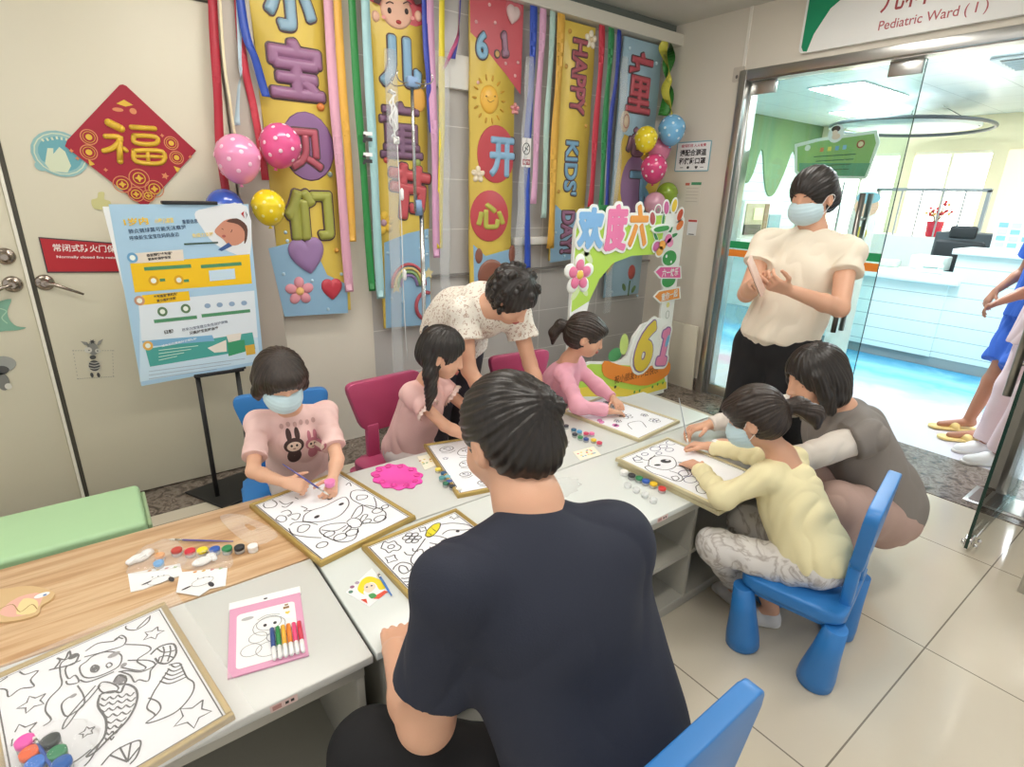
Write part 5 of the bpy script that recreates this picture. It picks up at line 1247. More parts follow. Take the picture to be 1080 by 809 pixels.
# ------------------------------------------------------------ ward corridor beyond the glass
M_CFLOOR = bpy.data.materials.new('ward_floor'); M_CFLOOR.use_nodes = True; nt = M_CFLOOR.node_tree
g = nt.nodes.new('ShaderNodeNewGeometry'); sp = nt.nodes.new('ShaderNodeSeparateXYZ'); nz = nt.nodes.new('ShaderNodeTexNoise'); nz.inputs['Scale'].default_value = 2.2; nz.inputs['Detail'].default_value = 7; nz.inputs['Distortion'].default_value = 1.2
ad = nt.nodes.new('ShaderNodeMath'); ad.operation = 'MULTIPLY_ADD'; ad.inputs[1].default_value = .55
rp = nt.nodes.new('ShaderNodeValToRGB'); mr = nt.nodes.new('ShaderNodeMapRange'); mr.inputs[1].default_value = 4.1; mr.inputs[2].default_value = 7.1
nt.links.new(g.outputs['Position'], sp.inputs[0]); nt.links.new(g.outputs['Position'], nz.inputs['Vector']); nt.links.new(nz.outputs['Fac'], ad.inputs[0]); nt.links.new(sp.outputs['X'], ad.inputs[2]); nt.links.new(ad.outputs[0], mr.inputs[0]); nt.links.new(mr.outputs[0], rp.inputs['Fac'])
st = [(0, 'd9d6e0'), (.30, 'dcdae2'), (.36, 'e6c3d2'), (.42, 'e2e2ea'), (.52, 'a8dcec'), (.66, '5cb9e0'), (.74, '8fd4ea'), (.84, '3f9fcb'), (.95, '5f8fa0')]
while len(rp.color_ramp.elements) > 1: rp.color_ramp.elements.remove(rp.color_ramp.elements[0])
for i, (p, c) in enumerate(st):
    e = rp.color_ramp.elements[0] if i == 0 else rp.color_ramp.elements.new(p)
    e.position = p; e.color = lin(c)
nt.links.new(rp.outputs[0], nt.nodes['Principled BSDF'].inputs['Base Color']); nt.nodes['Principled BSDF'].inputs['Roughness'].default_value = .12
struct(MB().box2((4.12, -1.6, -.06), (11.0, 5.2, .002)).build('floor_ward', M_CFLOOR))
M_WCEIL = grid_mat('ward_ceiling', 'dfe6e6', 'b9c2c2', 'XY', (.6, .6), (.3, .2), .012, rough=.35)
struct(MB().box2((3.98, -1.6, 2.70), (11.0, 5.2, 2.78)).build('ceiling_ward', M_WCEIL))
M_PLANK = grid_mat('white_plank', 'd6ebe8', '8fa7a8', 'Z', (.135,), (.02,), .006, rough=.4, var=.04)
M_CREAM = mat('ward_cream', 'f3e9c4', .6)
struct(MB().box2((3.98, 5.0, 0), (11.0, 5.12, 2.7)).build('wall_ward_left', M_PLANK))
b = MB().use(M_CREAM).box2((10.2, -1.6, 0), (10.35, 5.0, .95)).box2((10.2, -1.6, 2.25), (10.35, 5.0, 2.7))
for y0, y1 in ((4.75, 5.0), (3.55, 3.75), (2.45, 2.62), (1.2, 1.45), (-.2, .05)): b.box2((10.2, y0, .95), (10.35, y1, 2.25))
struct(b.build('wall_ward_far'))
WIN = mat('window_daylight', 'fffdf2', .5, emit=3.0)
for n, (y0, y1) in enumerate(((3.75, 4.75), (2.62, 3.55), (1.45, 2.45), (.05, 1.2))):
    wn = struct(MB().use(WIN).box2((10.30, y0, .95), (10.33, y1, 2.25)).build('window_%d' % (n+1)))
    f = MB().use(colour('f7f2dc')).box2((10.22, y0, 2.21), (10.3, y1, 2.25)).box2((10.22, y0, .95), (10.3, y1, .99)).box2((10.22, (y0+y1)/2-.02, .99), (10.3, (y0+y1)/2+.02, 2.21))
    f.build('window_frame', None, wn)
    if n >= 2: MB().use(mat('roller_blind', 'f6ecc0', .8, emit=.35)).box2((10.205, y0-.02, 1.15), (10.215, y1+.02, 2.24)).build('roller_blind', None, wn)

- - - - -

■ WRITTEN REQUEST ■
Your task is to repeat the data above exactly while excluding the pictures.

■ OUTPUT BELOW ■
Write part 5 of the bpy script that recreates this picture. It picks up at line 1247. More parts follow. Take the picture to be 1080 by 809 pixels.
# ------------------------------------------------------------ ward corridor beyond the glass
M_CFLOOR = bpy.data.materials.new('ward_floor'); M_CFLOOR.use_nodes = True; nt = M_CFLOOR.node_tree
g = nt.nodes.new('ShaderNodeNewGeometry'); sp = nt.nodes.new('ShaderNodeSeparateXYZ'); nz = nt.nodes.new('ShaderNodeTexNoise'); nz.inputs['Scale'].default_value = 2.2; nz.inputs['Detail'].default_value = 7; nz.inputs['Distortion'].default_value = 1.2
ad = nt.nodes.new('ShaderNodeMath'); ad.operation = 'MULTIPLY_ADD'; ad.inputs[1].default_value = .55
rp = nt.nodes.new('ShaderNodeValToRGB'); mr = nt.nodes.new('ShaderNodeMapRange'); mr.inputs[1].default_value = 4.1; mr.inputs[2].default_value = 7.1
nt.links.new(g.outputs['Position'], sp.inputs[0]); nt.links.new(g.outputs['Position'], nz.inputs['Vector']); nt.links.new(nz.outputs['Fac'], ad.inputs[0]); nt.links.new(sp.outputs['X'], ad.inputs[2]); nt.links.new(ad.outputs[0], mr.inputs[0]); nt.links.new(mr.outputs[0], rp.inputs['Fac'])
st = [(0, 'd9d6e0'), (.30, 'dcdae2'), (.36, 'e6c3d2'), (.42, 'e2e2ea'), (.52, 'a8dcec'), (.66, '5cb9e0'), (.74, '8fd4ea'), (.84, '3f9fcb'), (.95, '5f8fa0')]
while len(rp.color_ramp.elements) > 1: rp.color_ramp.elements.remove(rp.color_ramp.elements[0])
for i, (p, c) in enumerate(st):
    e = rp.color_ramp.elements[0] if i == 0 else rp.color_ramp.elements.new(p)
    e.position = p; e.color = lin(c)
nt.links.new(rp.outputs[0], nt.nodes['Principled BSDF'].inputs['Base Color']); nt.nodes['Principled BSDF'].inputs['Roughness'].default_value = .12
struct(MB().box2((4.12, -1.6, -.06), (11.0, 5.2, .002)).build('floor_ward', M_CFLOOR))
M_WCEIL = grid_mat('ward_ceiling', 'dfe6e6', 'b9c2c2', 'XY', (.6, .6), (.3, .2), .012, rough=.35)
struct(MB().box2((3.98, -1.6, 2.70), (11.0, 5.2, 2.78)).build('ceiling_ward', M_WCEIL))
M_PLANK = grid_mat('white_plank', 'd6ebe8', '8fa7a8', 'Z', (.135,), (.02,), .006, rough=.4, var=.04)
M_CREAM = mat('ward_cream', 'f3e9c4', .6)
struct(MB().box2((3.98, 5.0, 0), (11.0, 5.12, 2.7)).build('wall_ward_left', M_PLANK))
b = MB().use(M_CREAM).box2((10.2, -1.6, 0), (10.35, 5.0, .95)).box2((10.2, -1.6, 2.25), (10.35, 5.0, 2.7))
for y0, y1 in ((4.75, 5.0), (3.55, 3.75), (2.45, 2.62), (1.2, 1.45), (-.2, .05)): b.box2((10.2, y0, .95), (10.35, y1, 2.25))
struct(b.build('wall_ward_far'))
WIN = mat('window_daylight', 'fffdf2', .5, emit=3.0)
for n, (y0, y1) in enumerate(((3.75, 4.75), (2.62, 3.55), (1.45, 2.45), (.05, 1.2))):
    wn = struct(MB().use(WIN).box2((10.30, y0, .95), (10.33, y1, 2.25)).build('window_%d' % (n+1)))
    f = MB().use(colour('f7f2dc')).box2((10.22, y0, 2.21), (10.3, y1, 2.25)).box2((10.22, y0, .95), (10.3, y1, .99)).box2((10.22, (y0+y1)/2-.02, .99), (10.3, (y0+y1)/2+.02, 2.21))
    f.build('window_frame', None, wn)
    if n >= 2: MB().use(mat('roller_blind', 'f6ecc0', .8, emit=.35)).box2((10.205, y0-.02, 1.15), (10.215, y1+.02, 2.24)).build('roller_blind', None, wn)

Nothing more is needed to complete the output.